Thursday, November 19, 2009

El arte de perder

FRANCISCO MOUAT
Todos nos vamos a morir, y no es ningún desastre que sea así, aun cuando de esto no puedo estar seguro. Lo aprendemos cuando somos chicos, no sé bien a qué edad, a los seis, a los diez, o más grandes, a los catorce; cuando sea que nos encontremos cara a cara con el abismo. En ese momento le formulamos preguntas sin respuesta al destino, sentimos el vacío, olfateamos el precipicio, y tal vez los más afortunados hasta sueñen con un paracaídas que les ayude a volar, perder altura y caer mansamente.

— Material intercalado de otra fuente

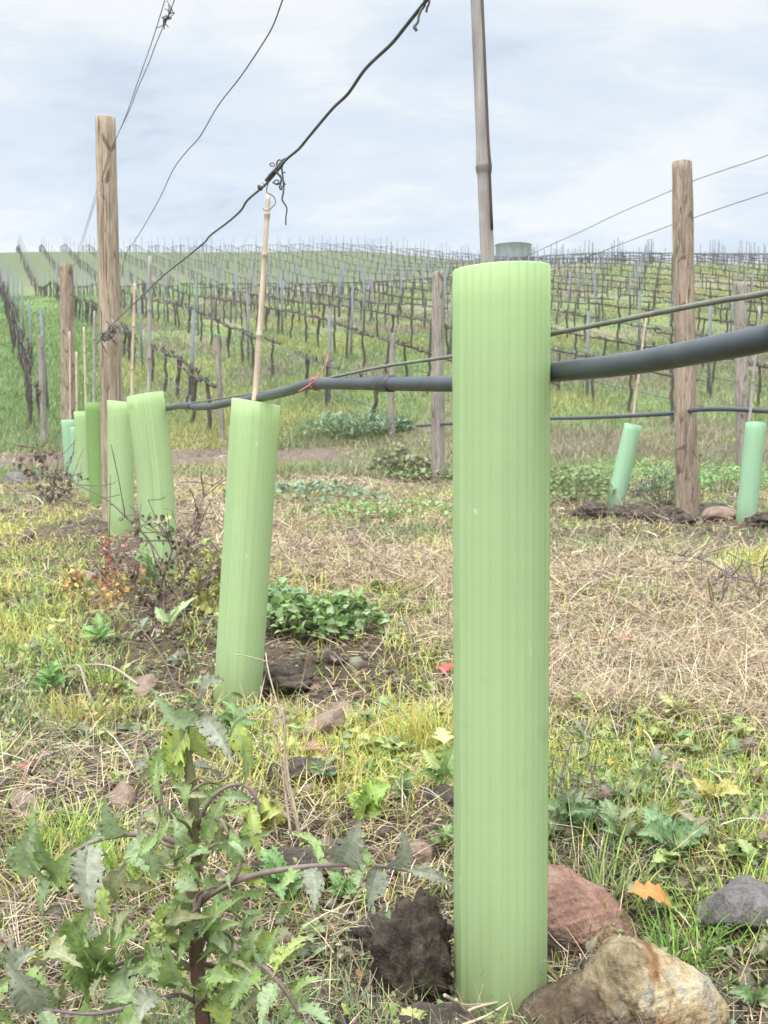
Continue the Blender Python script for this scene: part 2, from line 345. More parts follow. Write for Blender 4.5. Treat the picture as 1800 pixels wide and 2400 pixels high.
# ------------------------------------------------------------------ ground cover masks
def masks(x, y):
    v = x + ROW * y - A1
    n = fbm(x * 1.1 + 9, y * 0.8, 4, 31); n2 = fbm(x * 2.7, y * 2.2 + 4, 3, 47)
    straw = ss(v, .12, .55) * (1 - ss(v, 2.3, 2.8)) * ss(y, 1.45, 1.75) * (1 - .55 * ss(y, 4.0, 6))
    straw = np.clip(straw * (1 - .85 * ss(n, .56, .64)) + .25 * ss(n2, .5, .66), 0, 1)
    soil = np.exp(-(v / .30) ** 2) * ss(n2, .36, .52) + .8 * ss(n, .62, .7) * (1 - straw)
    soil = soil + np.exp(-(((x - 1.5) / .8) ** 2 + ((y - 5.35) / .5) ** 2)) * 1.5 + .9 * np.exp(-(((x - 2.4) / .5) ** 2 + ((y - 5.2) / .3) ** 2))
    soil = soil + 1.2 * np.exp(-(((x + .42) / .16) ** 2 + ((y - 2.1) / .3) ** 2)) + 1.0 * np.exp(-(((x + .12) / .14) ** 2 + ((y - 2.15) / .2) ** 2))
    soil = soil + 1.3 * np.exp(-(((x - .21) / .13) ** 2 + ((y - .96) / .06) ** 2)) + 1.2 * np.exp(-(((x - .2) / .16) ** 2 + ((y - .80) / .08) ** 2))
    soil = soil + 1.3 * np.exp(-(((x - .08) / .17) ** 2 + ((y - .80) / .12) ** 2)) + .9 * ss(n2, .55, .64)
    for gx_, gy_, gr_ in ((-.31, 1.95, .1), (-.74, 3.19, .16), (-1.16, 4.35, .2), (-1.33, 4.9, .2), (-1.7, 6.0, .2), (1.83, 6.2, .25)): soil = soil + 1.2 * np.exp(-((x - gx_) ** 2 + (y - gy_) ** 2) / gr_ ** 2)  # bare soil at guard and post feet, with contact shade painted in by colour
    trk = np.abs(y - track_y(x)); track = (1 - ss(trk, .78, 1.0)) * (1 - ss(x, -.7, .4))
    lush = (1 - ss(v, -.35, -.05)) * (1 - ss(y, 3.2, 4.6)) * np.maximum(ss(n2, .30, .46), .8 * (1 - ss(y, 1.4, 1.9))) + .75 * ss(v, .0, .2) * (1 - ss(y, 1.25, 1.6)) * ss(n2, .38, .56)
    green = np.clip(np.maximum(ss(n + .15 * (n2 - .5), .36, .56), lush) * (1 - .85 * straw), 0, 1)
    return straw, np.clip(soil, 0, 1), green, track

# ------------------------------------------------------------------ the ground, one sheet to the horizon
az = np.concatenate([np.linspace(-180, -36, 30)[:-1], np.linspace(-36, 36, 420), np.linspace(36, 180, 30)[1:-1]])
az = np.radians(az); na = len(az)
rr = np.concatenate([[0.02], np.exp(np.linspace(math.log(.3), math.log(260), 540))]); nr = len(rr)
AZ, RR = np.meshgrid(az, rr); X = (RR * np.sin(AZ)).ravel(); Y = (RR * np.cos(AZ)).ravel()
Z = G(X, Y)
st, so_, gr, tk = masks(X, Y)
soilc = np.array((.082, .058, .040)); strawc = np.array((.17, .125, .09)); greenc = np.array((.105, .135, .038)); trackc = np.array((.155, .118, .088))
olive = np.array((.20, .185, .095)); hillg = np.array((.12, .18, .052)); hillt = np.array((.18, .17, .09))
def lerp(a, b, t): return a + (b - a) * t[:, None]
n = fbm(X * .5, Y * .35, 4, 77); far = ss(Y, 3, 8)
C = lerp(np.tile(soilc, (len(X), 1)), strawc, np.clip(st * .6 + .02, 0, 1)); C = lerp(C, greenc * .7, gr * .45)
C = lerp(C, lerp(np.tile(olive, (len(X), 1)), hillt, n), far * .8); C = lerp(C, greenc * 1.2, far * gr * .5)
C = lerp(C, soilc, so_ * .85)
hf = ss(Y, 12.6, 15)
nh = fbm(X * .35 + 3, Y * .16, 4, 91)
rowp = (X + .38 * Y - .6) / 2.2; rowd = np.abs(rowp - np.round(rowp)) * 2.2
HC = lerp(np.tile(hillg, (len(X), 1)), hillt, np.clip(ss(nh, .44, .66) * .8 + .35 * ss(X / np.maximum(Y, 1), -.05, .3), 0, 1))
HC = lerp(HC, np.array((.21, .17, .11)), (1 - ss(rowd, .2, .55)) * .45)
HC = lerp(HC, np.array((.095, .105, .052)), ss(Y, 58, 80) * .85 * (1 - .6 * ss(X, 0, 18)))
HC = lerp(HC, np.array((.115, .185, .045)), (1 - ss(X / np.maximum(Y, 1), -.30, -.22)) * (1 - ss(Y, 50, 70)) * .8)
C = lerp(C, HC, hf); C = lerp(C, trackc * .9, tk)
I = np.arange(nr * na).reshape(nr, na); a_ = I[:-1]; b_ = I[1:]
Fg = np.stack([a_, b_, np.roll(b_, -1, 1), np.roll(a_, -1, 1)], -1).reshape(-1, 4)[:, ::-1]
ground = mesh_np('ground', np.stack([X, Y, Z], 1), [Fg], M['ground'], None, C)
tag(ground, 'uneven ground of soil, weeds and dry grass rising to the vineyard hill', 'ground', kind='structure')

# ------------------------------------------------------------------ scatter tools
def ribbons(P, head, elev, droop, length, width, col, seg=3, twist=None):
    n = len(P); V = np.zeros((n, seg + 1, 2, 3)); p = P.copy()
    sv = np.stack([-np.sin(head), np.cos(head), np.zeros(n)], 1)
    if twist is not None: sv = sv * np.cos(twist)[:, None] + np.stack([np.zeros(n), np.zeros(n), np.sin(twist)], 1)
    for k in range(seg + 1):
        wk = width * (1 - (k / seg) ** 1.6 * .85) * .5
        V[:, k, 0] = p - sv * wk[:, None]; V[:, k, 1] = p + sv * wk[:, None]
        e_ = elev - droop * (k + .5) / seg; h = head
        p = p + np.stack([np.cos(e_) * np.cos(h), np.cos(e_) * np.sin(h), np.sin(e_)], 1) * (length / seg)[:, None]
    base = (np.arange(n) * (seg + 1) * 2)[:, None, None]; k = np.arange(seg)[None, :, None] * 2
    q = base + k + np.array([0, 1, 3, 2])[None, None, :]
    shade = np.repeat(col[:, None, :], (seg + 1) * 2, 1)
    return V.reshape(-1, 3), q.reshape(-1, 4), shade.reshape(-1, 3)
def rotmat(yaw, pitch, roll):
    cy, sy, cp, sp_, cr, sr = np.cos(yaw), np.sin(yaw), np.cos(pitch), np.sin(pitch), np.cos(roll), np.sin(roll)
    R = np.zeros((len(yaw), 3, 3))
    R[:, 0, 0] = cy * cp; R[:, 0, 1] = cy * sp_ * sr - sy * cr; R[:, 0, 2] = cy * sp_ * cr + sy * sr
    R[:, 1, 0] = sy * cp; R[:, 1, 1] = sy * sp_ * sr + cy * cr; R[:, 1, 2] = sy * sp_ * cr - cy * sr
    R[:, 2, 0] = -sp_; R[:, 2, 1] = cp * sr; R[:, 2, 2] = cp * cr
    return R
def scatter(TV, TF, TC, P, yaw, pitch, roll, scale, col):
    n, m = len(P), len(TV)
    V = np.einsum('nij,mj->nmi', rotmat(yaw, pitch, roll), TV) * np.reshape(scale, (n, 1, 1)) + P[:, None, :]
    Fo = (TF[None] + (np.arange(n) * m)[:, None, None]).reshape(-1, TF.shape[1])
    return V.reshape(-1, 3), Fo, (TC[None, :, :] * col[:, None, :]).reshape(-1, 3)
def leaf_tpl(ws, fold=.25, curl=.5, rib=1.35, nseg=None):
    """leaf along +x of length 1; ws = half widths along it"""
    m = len(ws); V = []; Cc = []
    ang = 0; x = z = 0
    for i, h in enumerate(ws):
        t = i / (m - 1)
        if i: ang = -curl * t; x += math.cos(ang) / (m - 1); z += math.sin(ang) / (m - 1)
        for s_ in (-1, -.5, 0, .5, 1):
            V.append((x, s_ * h, z + abs(s_) * h * fold)); Cc.append([rib if s_ == 0 else 1.0] * 3)
    I = np.arange(m * 5).reshape(m, 5)
    Fq = np.stack([I[:-1, :-1], I[1:, :-1], I[1:, 1:], I[:-1, 1:]], -1).reshape(-1, 4)
    return np.array(V), Fq, np.array(Cc)
def small_tpl(wd=.3, fold=.3):
    V = np.array([(0, 0, 0), (.35, -wd, fold * wd), (.35, 0, 0), (.35, wd, fold * wd), (.75, -wd * .75, fold * wd - .05), (.75, 0, -.05), (.75, wd * .75, fold * wd - .05), (1, 0, -.14)])
    Fq = np.array([(0, 1, 2, 2), (0, 2, 3, 3), (1, 4, 5, 2), (2, 5, 6, 3), (4, 7, 5, 5), (5, 7, 6, 6)])
    return V, Fq, np.ones((8, 3))
def tri_fix(Fq):
    Fq = np.asarray(Fq); d = Fq[:, 2] == Fq[:, 3]; return [Fq[~d], Fq[d][:, :3]]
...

Nos damos cuenta de que vamos a morir un día, que no hay modo de cambiar las reglas del juego, y entonces, con más o menos talento, con regalos o privaciones, nos entregamos al arte de vivir sin saber demasiado del sujeto en que acabaremos convertidos, y de quiénes nos acompañarán. Y lo más probable es que en el camino, no nos demos cuenta de que cada vez que tomemos una ruta, estaremos dejando atrás otros múltiples atajos por donde también pudimos haber ido. Casi siempre se vive así: avanzando y perdiendo. Vivir cada día de una determinada manera es, entre otras cosas, dejar de hacerlo de otro modo. Pero esto, que suena tan obvio, en la mayoría de los casos se vive mecánicamente, como una inercia, salvo que nos detengamos a verificar que perder tiempo, nombres, lugares, casas, ciudades, relojes y amores también puede ser un arte, como propone un poema que recibí esta mañana.
Si al final moriremos todos, y nuestra memoria quedará en manos de quienes, tal vez, sin darnos cuenta, fuimos perdiendo en el camino; ocupémonos, por un momento, del arte de perder. El poema es de Elizabeth Bishop, se llama "Un arte", y habla precisamente de aquello que tantas veces nos dijeron había que mirar con recelo y miedo: "El arte de perder no es difícil de dominar;/ tantas cosas parecen llenas del propósito/ de ser perdidas que su pérdida no es un desastre".
Leo el poema, verso a verso, sin distracciones: "A diario pierdes algo. Acepta la perplejidad/ de no encontrar las llaves de tu puerta, de la hora malgastada./ El arte de perder no es difícil de dominar./ Luego practica perdiendo más, perdiendo más rápido:/ lugares, y nombres, y el destino hacia donde pretendías/ viajar. Nada de eso significará un desastre".
Un viejo compañero de colegio, Mauricio, al que no veo desde hace una docena de años, más o menos, me escribe sorpresivamente desde La Serena para compartir sus lecturas de este tiempo, para contarme (sin sospechar la complicidad que está creando con sus palabras) lo mucho que le gusta la saga autobiográfica de Elias Canetti, especialmente La lengua salvada, y me regala versos de un poeta al que está leyendo y releyendo en los últimos meses: Kenneth Rexroth. Yo a Mauricio lo tenía perdido, como a tantos amigos y conocidos a los que dejé de ver un día. Pero hay sombras y fantasmas que se mueven sin que uno afortunadamente pueda interferir en su decisión de venir a acompañarte. Le pido a Mauricio que me cuente de Rexroth, que no lo he leído. Y me contesta párrafos generosos, que remacha con unos versos de un poema titulado "Carta a William Carlos Williams": "Y el hermoso río que él vio/ todavía fluye por sus venas, como/ fluye por las nuestras, y fluye por nuestros ojos,/ y fluye por el tiempo, y nos hace/ parte suya y parte de él./ Eso, niños, es lo que se llama/ una relación sacramental./ Y eso es lo que un poeta/ es, niños, alguien que crea/ relaciones sacramentales/ que duran para siempre".
Perdernos, sumergirnos en la lectura nos priva, entre otras cosas, de salir a escalar cerros de tierra y piedras, con quebradas y arroyos, pero puede obsequiarnos ríos entrañables y fantásticos, ríos correntosos que nos hagan bombear sangre por las venas de un modo que ni el contacto con el agua más pura del planeta lo lograría, aunque de eso tampoco puedo estar seguro. Es la magia de la literatura, que nos arranca de la realidad conocida (aquella que dice que todos nos vamos a morir) para sumergirnos en otra realidad, alternativa, una forma muy interesante de la utopía, como dice Vila-Matas, donde incluso cabría preguntarse si puede la muerte ser definitiva allí donde habita la palabra.